On March 10th, Villanova students and faculty in the Gender and Women’s Studies and English Departments had the privilege to gather (virtually) for a talk with Patricia Carbine, a founder and publisher of Ms. Magazine. Ms. was the first publication directed to women that exploded the paradigm of women’s-magazine-as-extended-advertisement, speaking to woman as a social and political identity rather than a consumer demographic. Leaning in and opening the window of radical feminism in fashionable middle-class living rooms all over the nation, Ms. walked a fine line between representing the most marginalized voices of the movement and keeping their (often less-revolutionary-minded) advertisers placated. The result was a publication that became a driving force of, and inextricably linked to, the movement of second wave feminism.

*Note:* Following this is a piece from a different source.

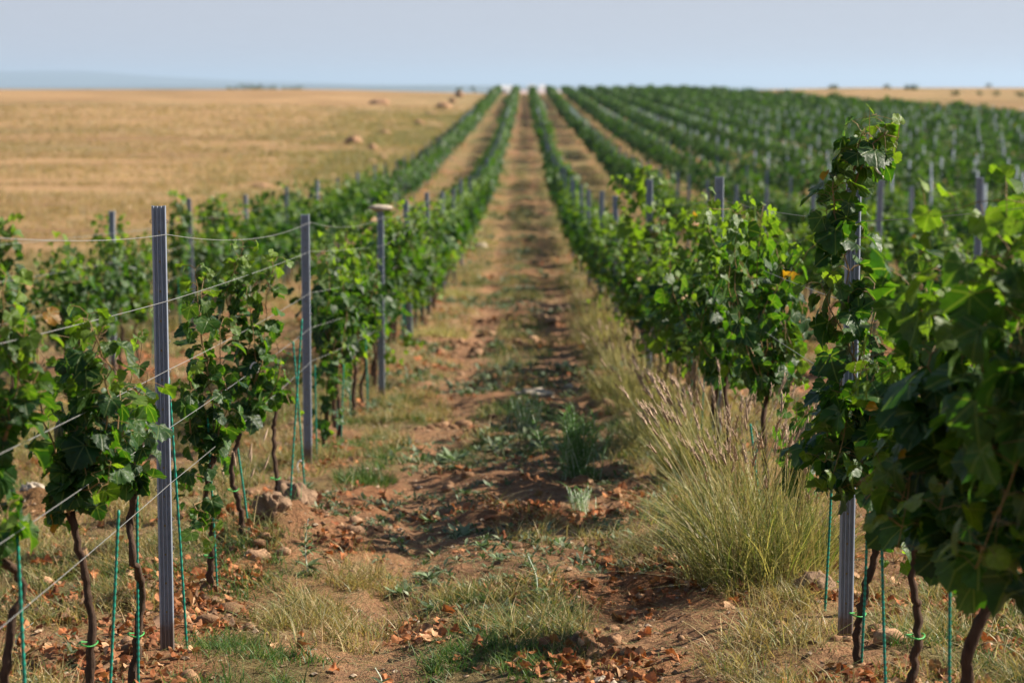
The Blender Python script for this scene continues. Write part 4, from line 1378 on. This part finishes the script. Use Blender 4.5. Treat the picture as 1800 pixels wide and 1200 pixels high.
for k, (px, py, lab) in enumerate([(800, 520, 'tan grass clump along the left edge of the distant track'), (770, 590, 'olive grass clump under the dense left vines'), (850, 425, 'dry grass clump beside the pale stone of the distant track'),
                              (640, 840, 'green grass clump at the left wheel track'), (700, 710, 'short green grass clump past the left mound')]):
    clump_at(px, py, 0.38 if py < 700 else 0.2, 0.26 if py < 700 else 0.15, 700, 0, lab, 95 + k, cols=CT if py < 700 else G_COLS, lean=(0, 0), group='grass clumps along the left row')

# ------------------------------------------------------------------ weeds
M['weed'] = mat_leaf('weed_leaf', transl=0.2, rough=0.55, spec=0.3, veins=False, tcol=(1.2, 1.5, 0.8))
LANCE = (np.array([(-0.03, 0), (0.03, 0), (0.13, 0.3), (0.15, 0.6), (0.0, 1.0), (-0.15, 0.6), (-0.13, 0.3), (0, 0.45)]),
         [np.array([(0, 1, 7), (1, 2, 7), (2, 3, 7), (3, 4, 7), (4, 5, 7), (5, 6, 7), (6, 0, 7)])])
LODS.append(LANCE)
def rosette(px, py, r, label, seed, n=22, col=(0.20, 0.26, 0.15), up=0.8):
    rng = rng_of(seed)
    x, y = G(px, py)
    ms = Mesher()
    a = rng.uniform(0, 6.28, n)
    el = rng.uniform(0.15, 1.3, n) * up
    tipd = np.stack([np.cos(a), np.sin(a), el], -1)
    nn = np.stack([-np.cos(a) * el, -np.sin(a) * el, np.ones(n)], -1)
    off = np.stack([np.cos(a), np.sin(a), np.zeros(n)], -1) * rng.uniform(0, 0.25, (n, 1)) * r
    put_leaves(ms, off + np.array([0, 0, 0.005]), tipd, nn, r * rng.uniform(0.5, 1.1, n), np.array(col) * rng.uniform(0.75, 1.25, (n, 1)), 4, rng, curl=0.8)
    tag(link('weed_rosette', ms.mesh('weed_rosette', M['weed']), None, (x, y, gz1(x, y))), label, 'weed', 'grey-green weed rosettes')
for k, (px, py, r, lab) in enumerate([
    (755, 1000, 0.085, 'broad grey-green rosette beside its paler neighbour on the left wheel track'), (705, 1022, 0.095, 'palest grey rosette with upright leaves on the left wheel track'),
    (762, 1052, 0.085, 'green rosette above the small white stone'), (815, 925, 0.10, 'silvery rosette next to the ridge of dead leaves'), (985, 942, 0.09, 'silvery upright rosette right of the dead leaf ridge'),
    (955, 915, 0.07, 'small rosette under the end of the dead leaf ridge'), (846, 960, 0.06, 'tiny rosette on the bare soil of the track'), (768, 900, 0.11, 'dark green rosette left of the dead leaf ridge'),
    (1080, 905, 0.08, 'small rosette before the leaves at the right wheel track'), (880, 985, 0.06, 'small grey rosette on the bare middle of the track'), (800, 800, 0.12, 'loose green rosette farther up the left wheel track'),
    (870, 600, 0.2, 'wide grey-green weed patch far up the track'), (935, 585, 0.2, 'second grey-green weed patch far up the track, more to the middle'), (1000, 640, 0.15, 'blurred grey-green weed right of the far weed patches')]):
    rosette(px, py, r, lab, 300 + k, n=26)

def stalk_weed(px, py, H, label, seed, col=(0.13, 0.17, 0.08), n=34, size=0.06):
    rng = rng_of(seed)
    x, y = G(px, py)
    root = thing('stalk_weed', (x, y, gz1(x, y)), label, 'weed')
    st, fo = Mesher(), Mesher()
    c = spline([np.array([0, 0, -0.02]), np.array([rng.normal(0, 0.015), 0, H * 0.5]), np.array([rng.normal(0, 0.03), 0, H])], 12)
    tube(st, c, np.linspace(0.0035, 0.0015, 12), 5)
    t = rng.uniform(0.0, 1, n) ** 1.2
    p = np.stack([np.interp(t, np.linspace(0, 1, 12), c[:, k]) for k in range(3)], -1)
    a = rng.uniform(0, 6.28, n)
    tipd = np.stack([np.cos(a), np.sin(a), rng.uniform(-0.1, 1.0, n)], -1)
    nn = np.stack([-np.cos(a) * 0.5, -np.sin(a) * 0.5, np.ones(n)], -1)
    put_leaves(fo, p, tipd, nn, size * (1.25 - 0.9 * t) * rng.uniform(0.7, 1.2, n), np.array(col) * rng.uniform(0.7, 1.4, (n, 1)), 4, rng)
    link('stem', st.mesh('weed_stem', M['weed']), root)
    link('foliage', fo.mesh('weed_foliage', M['weed']), root)
stalk_weed(542, 1012, 0.27, 'tall thistle-like weed before the soil mound', 401, n=60, size=0.075)
stalk_weed(942, 1045, 0.20, 'thin flowering weed stalk on the middle of the track', 402, n=36)
stalk_weed(1020, 985, 0.11, 'short upright weed right of the silvery rosette', 403, n=10, size=0.08)
stalk_weed(668, 1190, 0.10, 'dark broad-leaved weed at the bottom of the track', 404, n=9, size=0.10, col=(0.06, 0.09, 0.05))
stalk_weed(30, 1150, 0.12, 'small weed behind the nearest bent trunk', 405, n=20, size=0.05)

def feather_weed(px, py, r, H, n, label, seed):
    rng = rng_of(seed)
    x, y = G(px, py)
    root = thing('feathery_weed', (x, y, gz1(x, y)), label, 'weed', 'feathery green weeds')
    ms, st = Mesher(), Mesher()
    for k in range(32):
        a = rng.uniform(0, 6.28)
        tip = np.array([r * math.cos(a) * rng.uniform(0.2, 1), r * math.sin(a) * rng.uniform(0.2, 1), H * rng.uniform(0.6, 1.05)])
        b0 = np.array([rng.normal(0, r * 0.3), rng.normal(0, r * 0.3), 0.0])
        c = spline([b0, b0 + tip * np.array([0.35, 0.35, 0.5]), b0 + tip * np.array([0.7, 0.7, 1.0])], 14)
        tube(st, c, 0.0016, 3, cap=False)
        m = n // 32
        q = c[rng.integers(0, 14, m)]
        ln = rng.normal(0, 0.9, (m, 2))
        put_blades(ms, q, H * rng.uniform(0.08, 0.25, m), 0.0045 * np.ones(m), ln, tints(m, [(0.14, 0.28, 0.09), (0.19, 0.33, 0.12), (0.12, 0.24, 0.08)], rng), rng, 2)
    link('stem', st.mesh('feather_stem', M['weed']), root)
    link('foliage', ms.mesh('feather_leaves', M['grass']), root)
feather_weed(1012, 825, 0.20, 0.42, 2300, 'feathery green weed growing up in the right part of the track', 421)
feather_weed(930, 745, 0.20, 0.25, 1000, 'lower feathery weed before the flat pale stone', 422)
feather_weed(1020, 880, 0.10, 0.16, 400, 'small feathery weed in front of the tall one', 423)

# low broad-leaved weeds scattered over the track, too many to count
wd = Mesher()
for y0, y1, n0, sz in ((6, 14, 900, 0.045), (14, 34, 2600, 0.075), (34, 70, 2200, 0.12)):
    x, y = scatter(n0 * 3, y0, y1)
    k = fbm(x * 0.9 + 71, y * 0.5 + 3, 181, 3) + 0.10 * np.exp(-((x + 0.12) / 0.45) ** 2) + 0.22 * np.exp(-((x + 0.05) / 0.5) ** 2 - ((y - 20.5) / 2.0) ** 2)
    ok = (k > 0.60) & (x > L1X - 0.5) & (x < R1X + 0.4)
    x, y = x[ok], y[ok]
    per = 9
    bx, by = np.repeat(x, per), np.repeat(y, per)
    n = len(bx)
    a = grng.uniform(0, 6.28, n); el = grng.uniform(0.1, 1.6, n)
    tipd = np.stack([np.cos(a), np.sin(a), el], -1); nn = np.stack([-np.cos(a) * el, -np.sin(a) * el, np.ones(n)], -1)
    off = np.stack([np.cos(a), np.sin(a), np.zeros(n)], -1) * grng.uniform(0, 0.5, (n, 1)) * sz
    put_leaves(wd, np.stack([bx, by, gz(bx, by) + sz * 0.3 * grng.uniform(0, 1, n)], -1) + off, tipd, nn, sz * grng.uniform(0.5, 1.3, n),
               tints(n, [(0.10, 0.14, 0.07), (0.16, 0.20, 0.12), (0.07, 0.11, 0.05), (0.22, 0.25, 0.16)], grng), 4, grng)
tag(link('ground_weeds', wd.mesh('ground_weeds', M['weed'])), 'low grey-green weeds scattered over the track', kind='stuff')

# ------------------------------------------------------------------ far things: trees, shrubs, sheds, hills
def tree(x, y, H, cw, label, seed, name='tree', zoff=0.0, trunk=0.35, group=None, n=260, col=(0.045, 0.07, 0.03)):
    rng = rng_of(seed)
    z = float(terr(x, y))
    root = thing(name, (x, y, z), label, 'tree' if name == 'tree' else 'shrub', group)
    tr, fo = Mesher(), Mesher()
    top = np.array([rng.normal(0, 0.05 * H), 0, H * 0.8])
    tube(tr, spline([np.array([0, 0, -0.2]), np.array([rng.normal(0, .02 * H), 0, H * 0.4]), top], 10), np.linspace(H * 0.03, H * 0.008, 10), 6)
    nb = 7
    cen = []
    for k in range(nb):
        a = k * 2.4 + rng.uniform(0, 0.6); h = H * rng.uniform(trunk + 0.1, 0.88)
        c = np.array([math.cos(a) * cw * 0.32, math.sin(a) * cw * 0.32, h])
        cen.append(c)
        tube(tr, spline([np.array([0, 0, H * trunk]), c * np.array([0.5, 0.5, 0.85]), c], 6), np.linspace(H * 0.014, H * 0.004, 6), 4)
    cen = np.array(cen + [np.array([0, 0, H * 0.85])])
    k = rng.integers(len(cen), size=n)
    d = nrm(rng.normal(0, 1, (n, 3)))
    pos = cen[k] + d * cw * rng.uniform(0.1, 0.26, (n, 1)) * np.array([1, 1, 0.75])
    put_leaves(fo, pos, nrm(d + np.array([0, 0, -0.5])), d + np.array([0, 0, 0.5]), np.full(n, cw * 0.11) * rng.uniform(0.6, 1.3, n), np.array(col) * rng.uniform(0.7, 1.4, (n, 1)), 3, rng)
    link('trunk', tr.mesh('tree_trunk', M['bark']), root)
    link('crown', fo.mesh('tree_crown', M['leaf_far']), root)
    return root

def far_at(px, py_top, d):
    p = P(px, py_top, d)
    return p[0], d, p[2] - float(terr(p[0], d))
for k, (px, pt, d, cwpx, lab) in enumerate([
    (402, 149, 640, 24, 'first dark tree of the far line beyond the stubble field'), (420, 147, 650, 26, 'second dark tree of the far line beyond the stubble field'),
    (440, 146, 640, 26, 'tallest dark tree of the far line beyond the stubble field'), (458, 147, 660, 24, 'fourth dark tree of the far line beyond the stubble field'),
    (475, 149, 640, 22, 'last dark tree of the dense far line beyond the field'), (505, 150, 660, 16, 'single tree just past the dense far line'),
    (520, 148, 640, 18, 'taller of the pair of trees past the dense far line'), (535, 150, 660, 14, 'smaller of the pair of trees past the dense far line'),
    (157, 152, 640, 14, 'lone tiny tree below the far blue hills'), (116, 153, 640, 10, 'faint tiny tree below the hills, left of the lone one'), (80, 153, 660, 12, 'leftmost faint tree on the far field crest')]):
    x, y, h = far_at(px, pt, d)
    tree(x, y, h, cwpx / FPX * d * 1.3, lab, 700 + k, group='trees beyond the stubble field')
for k, (px, pt, d, cwpx, lab) in enumerate([
    (1602, 153, 345, 20, 'round shrub on the tan field, closest to the vines'), (1738, 147, 365, 9, 'small tree standing out above the right skyline'),
    (1680, 160, 300, 14, 'dark shrub below the skyline tree, left of the group'), (1722, 160, 290, 10, 'narrow shrub in the group on the right tan field'), (1752, 158, 290, 11, 'middle shrub of the group on the right tan field'),
    (1794, 160, 280, 14, 'rightmost shrub on the tan field'), (1465, 156, 360, 14, 'dark bush poking above the vine crest at the right'), (1560, 157, 355, 12, 'faint bush above the vine crest beside the round shrub'),
    (866, 154, 368, 14, 'dark bush on the crest beside the outermost vine row'), (832, 152, 380, 8, 'small bush on the crest between heaps and vines'), (806, 154, 380, 10, 'tiny bush on the crest above the farthest heap')]):
    x, y, h = far_at(px, pt, d)
    tree(x, y, max(h, 0.7), cwpx / FPX * d * 1.3, lab, 740 + k, name='shrub', trunk=0.1, n=160, group='shrubs near the crest')

def shed(px0, px1, py_top, d, depth, label, seed, roofm='white', wallm='white', gable=0.22):
    a, b = P(px0, py_top, d), P(px1, py_top, d)
    wid = b[0] - a[0]; cx = (a[0] + b[0]) / 2
    z0 = float(terr(cx, d)); H = a[2] - z0
    root = thing('farm_shed', (cx, d, z0), label, 'building', 'farm sheds beyond the crest')
    wl, rf, dr, wi = Mesher(), Mesher(), Mesher(), Mesher()
    hw = wid / 2; eh = H * (1 - gable)
    box(wl, (-hw, 0, -0.5), (hw, depth, eh))
    e = 0.15
    v = [(-hw - e, -e, eh), (hw + e, -e, eh), (hw + e, depth + e, eh), (-hw - e, depth + e, eh), (-hw - e, depth / 2, H), (hw + e, depth / 2, H)]
    rf.add(v, [np.array([(0, 1, 5, 4), (2, 3, 4, 5)]), np.array([(1, 2, 5), (3, 0, 4)])])
    box(dr, (-hw * 0.25, -0.05, 0), (hw * 0.25, -0.004, min(2.4, eh * 0.7)))
    box(wi, (hw * 0.45, -0.05, eh * 0.5), (hw * 0.75, -0.004, eh * 0.72))
    link('wall', wl.mesh('shed_wall', M[wallm]), root); link('roof', rf.mesh('shed_roof', M[roofm], smooth=False), root)
    link('door', dr.mesh('shed_door', M['steel']), root); link('window', wi.mesh('shed_window', M['glass']), root)
shed(882, 900, 150, 520, 6, 'white shed at the far end of the outermost vine row', 1)
shed(929, 941, 149, 525, 6, 'white shed seen past the end of the left side row', 2)
shed(949, 958, 149, 525, 7, 'narrow white shed beside the row right of the track', 3)
shed(904, 985, 158, 505, 10, 'long low pale pink shed below the white ones', 4, 'pinkroof', 'pinkroof', 0.4)

def bell(t, c, w): return math.exp(-((t - c) / w) ** 2)
hills('mountains', 17000, -7000, -1200, lambda t: 20 + 128 * bell(t, 0.25, 0.22) + 110 * bell(t, 0.62, 0.2) + 40 * bell(t, 0.45, 0.2) + 30 * bell(t, 0.9, 0.12), 'pale blue mountains far off on the horizon', 611)
hills('hills', 9000, -2800, 1400, lambda t: 44 * (0.55 + 0.45 * bell(t, 0.5, 0.35)) * min(1, t * 8, (1 - t) * 8), 'low blue hills on the far plain', 613)

# ------------------------------------------------------------------ haze
def haze():
    ms = Mesher()
    box(ms, (-29000, -59, -75), (29000, 54000, 150))
    m, nt, out = new_mat('haze_air')
    pv = N(nt, 'ShaderNodeVolumePrincipled')
    pv.inputs['Color'].default_value = (0.60, 0.78, 1.0, 1)
    pv.inputs['Density'].default_value = 0.00009
    pv.inputs['Anisotropy'].default_value = 0.2
    nt.links.new(pv.outputs[0], out.inputs['Volume'])
    tag(link('haze', ms.mesh('haze', m)), 'thin bluish summer haze over the plain', kind='stuff')
haze()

Pat Carbine was already a journalism industry insider when she, Gloria Steinem and others conceived of Ms., having been Editorial Director of McCall’s magazine and serving as a leader of Look magazine for years. It was her experience that drove the creators of Ms. in the direction of the women’s magazine format; glossy and accessible, something that wouldn’t look amiss(a-ms.?) on the coffee table of any mainstream home but would deliver content that would expand the boundaries of womanhood and feminist thought. It wasn’t an easy sell, as she recalled to VU’s students, and those they solicited for financial support often wanted more control than she or Steinem were willing to give. She recalled one particular meeting wherein a man demanded 33% control of the magazine in exchange for his investment. They held firm that that was too much and refused, then found themselves borrowing cab money to get home from the meeting. “There we were asking for five dollars,” Carbine wryly recalled, “Having turned down a million.”

As she recounted the evolution of the magazine; its surprising initial success, the struggles of balancing the interests of the most peripheral and marginalized voices with keeping their magazine accessible to the white upper middle class readers their advertisers demanded, their intentional editing of advertising content to avoid the harmful, the patronizing, or the purely exploitive, and navigating an industry and a movement at the same time, Carbine seemed most sentimental and struck by her recollection of the engagement the magazine wrought. Recounting the volume and content of letters (enough to later publish as their own book!) they received from women who found themselves suddenly seen and heard by the magazine’s content, she seemed conscious of the way in which her job as a journalist and publisher had pivoted to an identity as a feminist and a figure in a broader social moment and context. Indeed, the project of the Ms. founders’s lives broadened as the scope of their magazine did. Carbine recalled how they had been involved in protesting and advocating and setting up long-distance races for women, eventually achieving the success of women being able to compete in marathons. She also noted the impact of the Wonder Woman cover, and the significance of Wonder Woman as a cultural figure for women in the age long before women superheroes were commonplace.

Carbine’s pivot from journalist-in-feminism to feminist-in-journalism seemed clear as she drew near the end of her talk - a pivot that is reflected in her role as a founding mother of the Ms. Foundation for Women, a foundation with the mission of “build[ing] collective power in the U.S. to advance equity and justice for all… …by investing in, and strengthening, the capacity of women-led movements to advance meaningful social, cultural and economic change in the lives of women,” (Ms. Foundation for Women Mission Statement, https://forwomen.org), the mission of the magazine having animated from the page and into being. She is also deeply conscious of the work left to be done, and clear-eyed about the enormity of the resistance that equality still faces. In answer to a question about the status of reproductive rights in the U.S., Carbine recalled the impact of the article in the Ms. preview issue in which women, including famous public figures, came forward about having received an abortion procedure. She stated that she is not complacent or under the misapprehension that Roe V Wade settled the question; “We are in for a red hot fight, and the way legislators around the country are approaching the voter suppression issue, we will see [the old struggle] duplicate itself. The fact that these state legislatures are tilting in the direction that they are, I think we are in for a very difficult fight to preserve our own right over our reproductive decisions.” Carbine is a long-time member of Catholics for Choice. The gravity of this issue was not lost and could not have been more timely: just a day earlier, a Texas state representative had filed HB 3326 in the House, which would prohibit abortion and introduce criminal liability on a level that could extend even to seeking the death penalty against women who underwent abortion procedures.

Despite this, though, Carbine is not without optimism for the future, pointing out that history favors progress. She stumped the audience with a smile, asking “Can you remember the name of anybody, anybody besides Phyllis Schlafly, who was carrying the anti-feminist flag?” She also happily read a press release from that very day, announcing the creation of the gender policy council by President Biden, a new council devoted to the issues of gender equity across the country and internationally. Finally, she graciously and pointedly extended the scope of her optimism to the students gathered with her, visibly emotional as she ended her lecture by exhorting us to continue the fight; “So you all who are taking your Gender and Women’s classes couldn’t be further out front - and I salute all of you, and I envy all of you, and the thing that I want to say last is I am counting on you. We’re not there yet. We have a long way to go. But if you are understanding yourselves at your age in a way that my generation didn’t fully, -and we had so much learning to do in order to be able to start taking action - a lot of hopes are riding with you. And I’m thrilled to have been with you today.”